Suç tarihi 23.07.2008 olduğu halde, 5271 sayılı CMK nın 232/2-c maddesine aykırı olarak 24.07.2008 olarak gösterilmesi mahallinde düzeltilebilir yazım hatası olarak kabul edilmiş, suça sürüklenen çocuğun gözaltında ve tutuklulukta geçirdiği sürelerin 5271 sayılı CMK’nın 232/2-d maddesine muhalefet edilerek gerekçeli karar başlığında gösterilmemesi yerinde giderilebilir eksiklik olarak değerlendirilmiş ve adli sicil kaydında yer alan hükmün açıklanmasının geri bırakılmasına ilişkin ilamlar yönünden mahkemesine ihbarda bulunulması mümkün görülmüştür.

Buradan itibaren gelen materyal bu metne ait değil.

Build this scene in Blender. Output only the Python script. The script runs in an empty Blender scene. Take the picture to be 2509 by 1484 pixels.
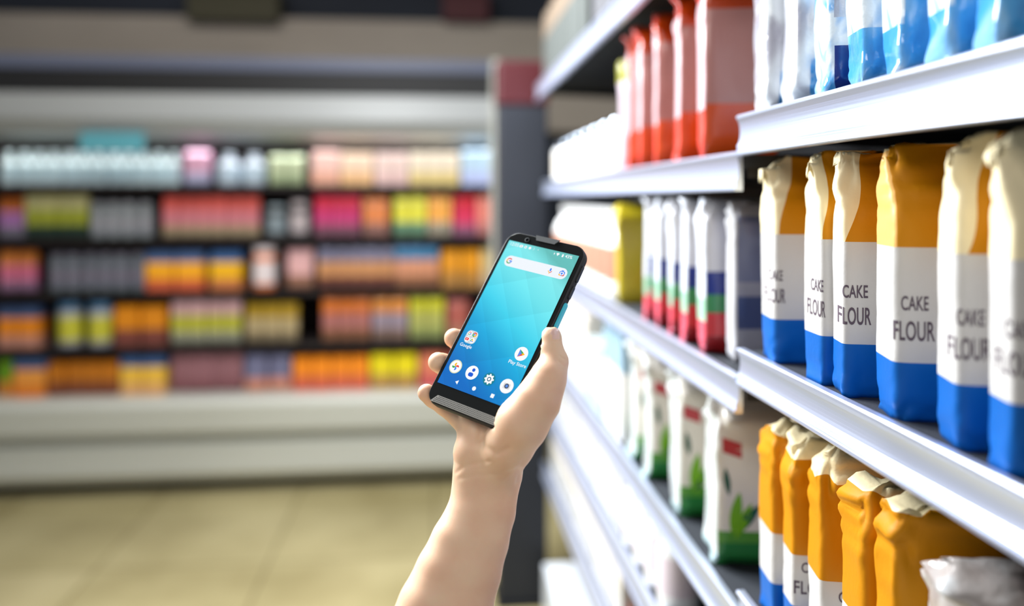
import bpy, bmesh, math, random
import numpy as np
from mathutils import Vector, Matrix, noise
from mathutils.bvhtree import BVHTree
sc = bpy.context.scene
COL = sc.collection
# ------------------------------------------------------------------ camera
FPX, CX, HY = 1980.0, 1254.5, 485.0            # focal length in px, centre column, horizon row (2509 x 1484 frame)
EYE = 1.32
YAW = math.atan(189.5 / 1980.0)
SA, CA = math.sin(YAW), math.cos(YAW)
cam_d = bpy.data.cameras.new('camera'); cam = bpy.data.objects.new('camera', cam_d); COL.objects.link(cam)
cam.location = (0, 0, EYE); cam.rotation_euler = (math.pi / 2, 0, -YAW)
cam_d.sensor_width = 36; cam_d.lens = FPX / 2509 * 36; cam_d.shift_y = -(742 - HY) / 2509
cam_d.clip_start = 0.02; cam_d.clip_end = 60
cam_d.dof.use_dof = True; cam_d.dof.focus_distance = 0.705; cam_d.dof.aperture_fstop = (cam_d.lens / 1000) / 0.0185
sc.camera = cam
# ------------------------------------------------------------------ world, lights, exposure
w = bpy.data.worlds.new('world'); sc.world = w; w.use_nodes = True
w.node_tree.nodes['Background'].inputs[0].default_value = (0.86, 0.93, 1.0, 1)
w.node_tree.nodes['Background'].inputs[1].default_value = 0.38
def area(name, loc, target, size, power, color=(1, 1, 1), size_y=None):
    d = bpy.data.lights.new(name, 'AREA'); d.energy = power; d.color = color; d.size = size
    if size_y: d.shape = 'RECTANGLE'; d.size_y = size_y
    o = bpy.data.objects.new(name, d); COL.objects.link(o); o.location = loc
    o.rotation_euler = (Vector(target) - Vector(loc)).to_track_quat('-Z', 'Y').to_euler()
    return o
area('aisle_light', (-1.05, 1.75, 2.1), (0.34, 0.85, 1.15), 0.6, 72, (0.93, 0.97, 1.0))
area('near_fill_light', (-0.75, -0.35, 2.35), (0.1, 0.75, 1.1), 0.7, 11, (1.0, 0.93, 0.85))  # added fill without a fixture, brightens the camera-facing hand and bag faces
area('far_glare_light', (-0.35, 1.95, 2.45), (0.36, 1.95, 1.0), 0.5, 70, (0.95, 0.98, 1.0))  # added without a fixture, burns the far end of the shelves out to white
area('case_lamp', (-0.9, 3.86, 1.56), (-0.9, 4.0, 1.0), 3.0, 5, (0.95, 0.98, 1.0), 0.04)
area('case_aisle_light', (-0.9, 2.9, 2.9), (-0.9, 3.8, 0.6), 2.4, 26, (1.0, 0.97, 0.92), 0.5)
sc.view_settings.view_transform = 'Standard'; sc.view_settings.look = 'None'
sc.view_settings.exposure = 0.0; sc.view_settings.gamma = 1.0; sc.view_settings.use_curve_mapping = False
# ------------------------------------------------------------------ helpers
def s2l(v):
    v = v / 255.0
    return v / 12.92 if v <= 0.04045 else ((v + 0.055) / 1.055) ** 2.4
def rgb(r, g, b, k=1.0): return (min(1, s2l(r) * k), min(1, s2l(g) * k), min(1, s2l(b) * k), 1)
MATS = {}
def mat(name, col, rough=0.5, metal=0.0, emis=0.0, bump=0.0, bscale=60.0, spec=0.5, coat=0.0, var=0.0, sss=0.0, trans=0.0):
    if name in MATS: return MATS[name]
    m = bpy.data.materials.new(name); m.use_nodes = True; MATS[name] = m
    nt = m.node_tree; b = nt.nodes['Principled BSDF']
    b.inputs['Base Color'].default_value = col; b.inputs['Roughness'].default_value = rough
    b.inputs['Metallic'].default_value = metal; b.inputs['Specular IOR Level'].default_value = spec
    b.inputs['Coat Weight'].default_value = coat; b.inputs['Coat Roughness'].default_value = 0.15
    if trans: b.inputs['Transmission Weight'].default_value = trans
    if emis: b.inputs['Emission Color'].default_value = col; b.inputs['Emission Strength'].default_value = emis
    if sss:
        b.inputs['Subsurface Weight'].default_value = sss; b.inputs['Subsurface Radius'].default_value = (1, 0.35, 0.2)
        b.inputs['Subsurface Scale'].default_value = 0.004
    if bump or var:
        tc = nt.nodes.new('ShaderNodeTexCoord'); n = nt.nodes.new('ShaderNodeTexNoise')
        n.inputs['Scale'].default_value = bscale; n.inputs['Detail'].default_value = 5
        nt.links.new(tc.outputs['Object'], n.inputs['Vector'])
        if bump:
            bp = nt.nodes.new('ShaderNodeBump'); bp.inputs['Strength'].default_value = bump; bp.inputs['Distance'].default_value = 0.002
            nt.links.new(n.outputs['Fac'], bp.inputs['Height']); nt.links.new(bp.outputs['Normal'], b.inputs['Normal'])
        if var:
            mx = nt.nodes.new('ShaderNodeMix'); mx.data_type = 'RGBA'
            mx.inputs[6].default_value = tuple(c * (1 - var) for c in col[:3]) + (1,); mx.inputs[7].default_value = tuple(min(1, c * (1 + var)) for c in col[:3]) + (1,)
            nt.links.new(n.outputs['Fac'], mx.inputs[0]); nt.links.new(mx.outputs[2], b.inputs['Base Color'])
    return m
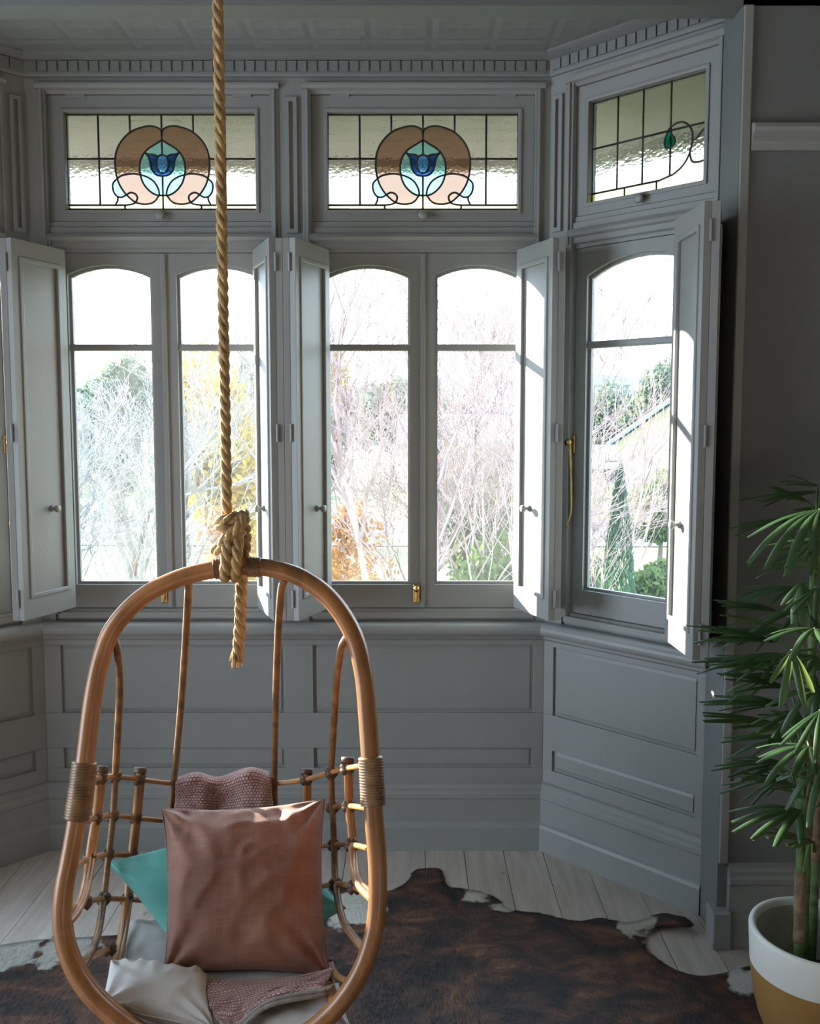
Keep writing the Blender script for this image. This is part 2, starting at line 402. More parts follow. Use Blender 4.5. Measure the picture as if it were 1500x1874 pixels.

Dosya ve duruşma tutanakları içeriğine, toplanıp karar yerinde incelenerek tartışılan hukuken geçerli ve elverişli kanıtlara, gerekçeye ve hakimin takdirine göre; suçun suça sürüklenen çocuk tarafından işlendiğini kabulde ve nitelendirmede usul ve yasaya aykırılık bulunmadığı anlaşılmış, diğer temyiz itirazları da yerinde görülmemiştir.
Ancak;
1-Güncel adli sicil kaydına göre suç tarihi itibariyle hapis cezası mahkumiyeti bulunmayan suça sürüklenen çocuk hakkında belirlenen cezanın 5237 sayılı TCK’nın 50/3. maddesi uyarınca TCK’nın 50/1. maddesindeki seçenek yaptırımlardan birisine çevrilmesinde zorunluluk bulunduğunun gözetilmemesi,
2-Konut dokunulmazlığının ihlali suçunda hükmün açıklanmasının geri bırakılmasına karar verildiği halde, teşebbüs aşamasında kalan hırsızlık suçundan kurulan hükümde, hükmün açıklanmasının geri bırakılmasına karar verilip verilmeyeceği tartışılmayarak, kararda çelişki yaratılması,
3-TCK’nun 53/4. maddesine göre, suç tarihi itibarıyle 18 yaşından küçük olan suça sürüklenen çocuk hakkında aynı Yasanın 53/1. maddesindeki haklardan yoksun bırakılmasına karar verilemeyeceğinin gözetilmemesi,
Bozmayı gerektirmiş, suça sürüklenen çocuk Ç.. E.. müdafiinin temyiz itirazı bu itibarla yerinde görülmüş olduğundan, hükmün açıklanan nedenlerle tebliğnameye uygun olarak BOZULMASINA, 20.05.2014 gününde oy birliğiyle karar verildi.